Letter to the Editor

October 25, 2010

 

Dear Sir;

I am writing in regards to Jim Scheef’s “Circuit Rider” column in the November 2010 issue of dacs.doc. In his column Mr. Scheef writes:

“Lately, every election seems to be the most important ever and while that may sound trite, it is true this time again. From the news and all the advertising on television, you would think this election is about taxes and big government. Well, you would be wrong. This election is about the Supreme Court. Back in January, the Justices nominated by Bush 43, who pledged they would abide by settled law and would not be “activists on the bench”, overturned nearly a century of precedent and ruled that corporations have the same rights to political speech as an individual.”

This is false; the Supreme Court’s ruling in Citizens United did not overturn a “century of precedent” as Mr. Scheef contends… As Linda Greenhouse explained in her New York Time blog on January 27, 2010, the Court’s decision doesn’t reverse a century of law:

“The law that Congress enacted in the populist days of the early 20th century prohibited direct corporate contributions to political campaigns. That law was not at issue in the Citizens United case, and is still on the books. Rather, the court struck down a more complicated statute that barred corporations and unions from spending money directly from their treasuries — as opposed to their political action committees — on television advertising to urge a vote for or against a federal candidate in the period immediately before the election.”

All the Court did in Citizens United was strike down a provision of the McCain-Feingold campaign finance reform law, which was enacted roughly 10 years ago. It did not change the century old rules prohibiting corporate contributions directly to political campaigns.

The only issue addressed by the Court in Citizens United was whether corporations -- or labor unions for that matter could broadcast “electioneering communications” -- radio or television ads that mention a candidate within 60 days of a general election or within thirty days of a primary election.

It’s also worth noting the Court previously overturned provisions of the same law in McConnell v. Federal Election Commission (2003) and Federal Election Commission v.Wisconsin Right to Life, Inc. (2007).

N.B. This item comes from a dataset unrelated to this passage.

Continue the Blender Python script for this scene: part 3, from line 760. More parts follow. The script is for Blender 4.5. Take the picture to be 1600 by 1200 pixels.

I doubt the Court’s decision in Citizens United will have much of an impact on elections. Contrary to popular belief McCain-Feingold did not remove so called special interest money from politics; it just moved it further into the shadows by forcing corporations and labor unions to hide behind hard to identify political action committees (PACs) and 527 groups rather than spending directly (and transparently) from their treasuries.